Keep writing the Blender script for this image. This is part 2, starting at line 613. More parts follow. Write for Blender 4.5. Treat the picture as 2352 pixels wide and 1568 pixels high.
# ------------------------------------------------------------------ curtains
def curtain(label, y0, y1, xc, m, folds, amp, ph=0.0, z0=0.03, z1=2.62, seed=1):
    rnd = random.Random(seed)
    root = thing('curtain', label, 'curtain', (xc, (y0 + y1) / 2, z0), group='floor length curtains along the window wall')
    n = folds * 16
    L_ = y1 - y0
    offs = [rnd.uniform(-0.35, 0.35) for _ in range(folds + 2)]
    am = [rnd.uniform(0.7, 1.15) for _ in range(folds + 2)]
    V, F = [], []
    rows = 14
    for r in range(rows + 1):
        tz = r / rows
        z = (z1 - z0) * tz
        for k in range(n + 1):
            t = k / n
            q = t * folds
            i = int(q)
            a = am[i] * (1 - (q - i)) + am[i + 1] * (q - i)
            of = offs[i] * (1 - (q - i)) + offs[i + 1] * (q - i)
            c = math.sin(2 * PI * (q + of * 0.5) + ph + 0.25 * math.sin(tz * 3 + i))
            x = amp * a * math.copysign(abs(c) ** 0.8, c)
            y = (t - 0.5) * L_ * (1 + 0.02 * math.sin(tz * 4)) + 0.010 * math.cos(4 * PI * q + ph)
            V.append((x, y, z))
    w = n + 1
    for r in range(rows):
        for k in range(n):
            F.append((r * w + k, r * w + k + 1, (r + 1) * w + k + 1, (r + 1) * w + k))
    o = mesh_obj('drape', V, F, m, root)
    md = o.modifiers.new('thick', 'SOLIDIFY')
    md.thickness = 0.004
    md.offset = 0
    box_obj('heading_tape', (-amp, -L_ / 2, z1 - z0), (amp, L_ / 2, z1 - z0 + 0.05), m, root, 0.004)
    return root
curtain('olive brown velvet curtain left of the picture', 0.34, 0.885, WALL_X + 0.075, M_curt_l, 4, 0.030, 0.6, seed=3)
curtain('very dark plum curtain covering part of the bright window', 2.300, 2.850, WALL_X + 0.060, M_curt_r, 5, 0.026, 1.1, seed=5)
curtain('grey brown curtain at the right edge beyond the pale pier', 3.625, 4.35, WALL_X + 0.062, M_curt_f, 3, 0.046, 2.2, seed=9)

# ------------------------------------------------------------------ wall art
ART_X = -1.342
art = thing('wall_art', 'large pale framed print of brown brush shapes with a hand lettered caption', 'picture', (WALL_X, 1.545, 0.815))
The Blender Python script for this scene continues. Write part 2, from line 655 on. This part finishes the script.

###

▸ Problem:
Every entry above needs to be quoted exactly.

▸ Finished exercise:
Keep writing the Blender script for this image. This is part 2, starting at line 613. More parts follow. Write for Blender 4.5. Treat the picture as 2352 pixels wide and 1568 pixels high.
# ------------------------------------------------------------------ curtains
def curtain(label, y0, y1, xc, m, folds, amp, ph=0.0, z0=0.03, z1=2.62, seed=1):
    rnd = random.Random(seed)
    root = thing('curtain', label, 'curtain', (xc, (y0 + y1) / 2, z0), group='floor length curtains along the window wall')
    n = folds * 16
    L_ = y1 - y0
    offs = [rnd.uniform(-0.35, 0.35) for _ in range(folds + 2)]
    am = [rnd.uniform(0.7, 1.15) for _ in range(folds + 2)]
    V, F = [], []
    rows = 14
    for r in range(rows + 1):
        tz = r / rows
        z = (z1 - z0) * tz
        for k in range(n + 1):
            t = k / n
            q = t * folds
            i = int(q)
            a = am[i] * (1 - (q - i)) + am[i + 1] * (q - i)
            of = offs[i] * (1 - (q - i)) + offs[i + 1] * (q - i)
            c = math.sin(2 * PI * (q + of * 0.5) + ph + 0.25 * math.sin(tz * 3 + i))
            x = amp * a * math.copysign(abs(c) ** 0.8, c)
            y = (t - 0.5) * L_ * (1 + 0.02 * math.sin(tz * 4)) + 0.010 * math.cos(4 * PI * q + ph)
            V.append((x, y, z))
    w = n + 1
    for r in range(rows):
        for k in range(n):
            F.append((r * w + k, r * w + k + 1, (r + 1) * w + k + 1, (r + 1) * w + k))
    o = mesh_obj('drape', V, F, m, root)
    md = o.modifiers.new('thick', 'SOLIDIFY')
    md.thickness = 0.004
    md.offset = 0
    box_obj('heading_tape', (-amp, -L_ / 2, z1 - z0), (amp, L_ / 2, z1 - z0 + 0.05), m, root, 0.004)
    return root
curtain('olive brown velvet curtain left of the picture', 0.34, 0.885, WALL_X + 0.075, M_curt_l, 4, 0.030, 0.6, seed=3)
curtain('very dark plum curtain covering part of the bright window', 2.300, 2.850, WALL_X + 0.060, M_curt_r, 5, 0.026, 1.1, seed=5)
curtain('grey brown curtain at the right edge beyond the pale pier', 3.625, 4.35, WALL_X + 0.062, M_curt_f, 3, 0.046, 2.2, seed=9)

# ------------------------------------------------------------------ wall art
ART_X = -1.342
art = thing('wall_art', 'large pale framed print of brown brush shapes with a hand lettered caption', 'picture', (WALL_X, 1.545, 0.815))
The Blender Python script for this scene continues. Write part 2, from line 655 on. This part finishes the script.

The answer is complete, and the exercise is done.